Data to process:
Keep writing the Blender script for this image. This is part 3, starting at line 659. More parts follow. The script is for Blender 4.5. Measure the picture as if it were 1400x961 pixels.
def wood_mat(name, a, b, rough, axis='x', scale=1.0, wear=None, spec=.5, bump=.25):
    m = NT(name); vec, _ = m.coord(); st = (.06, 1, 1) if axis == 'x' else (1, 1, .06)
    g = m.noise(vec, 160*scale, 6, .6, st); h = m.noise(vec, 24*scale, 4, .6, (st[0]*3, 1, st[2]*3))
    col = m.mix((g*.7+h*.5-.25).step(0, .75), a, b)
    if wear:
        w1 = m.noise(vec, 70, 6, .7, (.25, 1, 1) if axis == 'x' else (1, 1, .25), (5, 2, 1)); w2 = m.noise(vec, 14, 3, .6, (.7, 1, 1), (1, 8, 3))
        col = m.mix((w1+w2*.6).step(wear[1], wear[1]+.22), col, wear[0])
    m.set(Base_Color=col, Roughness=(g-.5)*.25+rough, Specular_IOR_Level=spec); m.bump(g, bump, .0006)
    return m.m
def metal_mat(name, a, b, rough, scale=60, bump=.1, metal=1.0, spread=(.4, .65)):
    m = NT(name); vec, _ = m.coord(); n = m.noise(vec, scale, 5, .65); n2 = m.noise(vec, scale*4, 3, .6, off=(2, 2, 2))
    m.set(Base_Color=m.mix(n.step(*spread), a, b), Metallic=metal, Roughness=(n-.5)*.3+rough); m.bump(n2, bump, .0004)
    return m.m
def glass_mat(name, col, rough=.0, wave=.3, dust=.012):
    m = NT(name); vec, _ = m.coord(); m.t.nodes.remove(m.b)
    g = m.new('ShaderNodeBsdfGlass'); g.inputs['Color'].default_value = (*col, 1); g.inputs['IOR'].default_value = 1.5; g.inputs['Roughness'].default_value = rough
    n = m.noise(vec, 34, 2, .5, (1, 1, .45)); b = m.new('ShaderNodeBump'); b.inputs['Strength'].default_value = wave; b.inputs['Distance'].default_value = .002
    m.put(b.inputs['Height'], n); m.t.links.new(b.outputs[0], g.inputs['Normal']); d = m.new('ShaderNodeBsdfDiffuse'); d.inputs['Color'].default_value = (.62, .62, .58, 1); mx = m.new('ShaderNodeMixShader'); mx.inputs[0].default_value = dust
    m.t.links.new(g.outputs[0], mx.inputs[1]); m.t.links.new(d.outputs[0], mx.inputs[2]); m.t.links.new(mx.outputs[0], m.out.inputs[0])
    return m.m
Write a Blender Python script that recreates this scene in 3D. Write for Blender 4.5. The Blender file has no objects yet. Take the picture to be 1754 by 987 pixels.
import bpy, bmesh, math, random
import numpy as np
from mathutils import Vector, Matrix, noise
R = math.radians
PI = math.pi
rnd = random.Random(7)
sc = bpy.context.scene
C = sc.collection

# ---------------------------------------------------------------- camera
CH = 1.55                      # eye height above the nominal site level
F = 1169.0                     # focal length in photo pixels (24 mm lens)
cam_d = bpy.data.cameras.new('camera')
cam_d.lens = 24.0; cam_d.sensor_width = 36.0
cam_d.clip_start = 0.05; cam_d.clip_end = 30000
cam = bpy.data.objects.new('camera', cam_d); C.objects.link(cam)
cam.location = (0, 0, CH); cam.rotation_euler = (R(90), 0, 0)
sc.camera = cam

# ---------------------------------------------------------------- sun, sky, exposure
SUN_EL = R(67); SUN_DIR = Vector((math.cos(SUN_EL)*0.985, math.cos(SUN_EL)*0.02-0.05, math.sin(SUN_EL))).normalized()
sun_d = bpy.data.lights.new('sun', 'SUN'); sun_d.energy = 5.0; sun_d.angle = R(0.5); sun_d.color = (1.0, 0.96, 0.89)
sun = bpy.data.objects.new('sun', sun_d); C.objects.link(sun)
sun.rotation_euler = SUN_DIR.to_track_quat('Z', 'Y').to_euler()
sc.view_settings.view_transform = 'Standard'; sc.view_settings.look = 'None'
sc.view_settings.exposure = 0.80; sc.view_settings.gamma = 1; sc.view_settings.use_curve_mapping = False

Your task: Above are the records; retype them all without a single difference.

Response below:
Keep writing the Blender script for this image. This is part 3, starting at line 659. More parts follow. The script is for Blender 4.5. Measure the picture as if it were 1400x961 pixels.
def wood_mat(name, a, b, rough, axis='x', scale=1.0, wear=None, spec=.5, bump=.25):
    m = NT(name); vec, _ = m.coord(); st = (.06, 1, 1) if axis == 'x' else (1, 1, .06)
    g = m.noise(vec, 160*scale, 6, .6, st); h = m.noise(vec, 24*scale, 4, .6, (st[0]*3, 1, st[2]*3))
    col = m.mix((g*.7+h*.5-.25).step(0, .75), a, b)
    if wear:
        w1 = m.noise(vec, 70, 6, .7, (.25, 1, 1) if axis == 'x' else (1, 1, .25), (5, 2, 1)); w2 = m.noise(vec, 14, 3, .6, (.7, 1, 1), (1, 8, 3))
        col = m.mix((w1+w2*.6).step(wear[1], wear[1]+.22), col, wear[0])
    m.set(Base_Color=col, Roughness=(g-.5)*.25+rough, Specular_IOR_Level=spec); m.bump(g, bump, .0006)
    return m.m
def metal_mat(name, a, b, rough, scale=60, bump=.1, metal=1.0, spread=(.4, .65)):
    m = NT(name); vec, _ = m.coord(); n = m.noise(vec, scale, 5, .65); n2 = m.noise(vec, scale*4, 3, .6, off=(2, 2, 2))
    m.set(Base_Color=m.mix(n.step(*spread), a, b), Metallic=metal, Roughness=(n-.5)*.3+rough); m.bump(n2, bump, .0004)
    return m.m
def glass_mat(name, col, rough=.0, wave=.3, dust=.012):
    m = NT(name); vec, _ = m.coord(); m.t.nodes.remove(m.b)
    g = m.new('ShaderNodeBsdfGlass'); g.inputs['Color'].default_value = (*col, 1); g.inputs['IOR'].default_value = 1.5; g.inputs['Roughness'].default_value = rough
    n = m.noise(vec, 34, 2, .5, (1, 1, .45)); b = m.new('ShaderNodeBump'); b.inputs['Strength'].default_value = wave; b.inputs['Distance'].default_value = .002
    m.put(b.inputs['Height'], n); m.t.links.new(b.outputs[0], g.inputs['Normal']); d = m.new('ShaderNodeBsdfDiffuse'); d.inputs['Color'].default_value = (.62, .62, .58, 1); mx = m.new('ShaderNodeMixShader'); mx.inputs[0].default_value = dust
    m.t.links.new(g.outputs[0], mx.inputs[1]); m.t.links.new(d.outputs[0], mx.inputs[2]); m.t.links.new(mx.outputs[0], m.out.inputs[0])
    return m.m
Write a Blender Python script that recreates this scene in 3D. Write for Blender 4.5. The Blender file has no objects yet. Take the picture to be 1754 by 987 pixels.
import bpy, bmesh, math, random
import numpy as np
from mathutils import Vector, Matrix, noise
R = math.radians
PI = math.pi
rnd = random.Random(7)
sc = bpy.context.scene
C = sc.collection

# ---------------------------------------------------------------- camera
CH = 1.55                      # eye height above the nominal site level
F = 1169.0                     # focal length in photo pixels (24 mm lens)
cam_d = bpy.data.cameras.new('camera')
cam_d.lens = 24.0; cam_d.sensor_width = 36.0
cam_d.clip_start = 0.05; cam_d.clip_end = 30000
cam = bpy.data.objects.new('camera', cam_d); C.objects.link(cam)
cam.location = (0, 0, CH); cam.rotation_euler = (R(90), 0, 0)
sc.camera = cam

# ---------------------------------------------------------------- sun, sky, exposure
SUN_EL = R(67); SUN_DIR = Vector((math.cos(SUN_EL)*0.985, math.cos(SUN_EL)*0.02-0.05, math.sin(SUN_EL))).normalized()
sun_d = bpy.data.lights.new('sun', 'SUN'); sun_d.energy = 5.0; sun_d.angle = R(0.5); sun_d.color = (1.0, 0.96, 0.89)
sun = bpy.data.objects.new('sun', sun_d); C.objects.link(sun)
sun.rotation_euler = SUN_DIR.to_track_quat('Z', 'Y').to_euler()
sc.view_settings.view_transform = 'Standard'; sc.view_settings.look = 'None'
sc.view_settings.exposure = 0.80; sc.view_settings.gamma = 1; sc.view_settings.use_curve_mapping = False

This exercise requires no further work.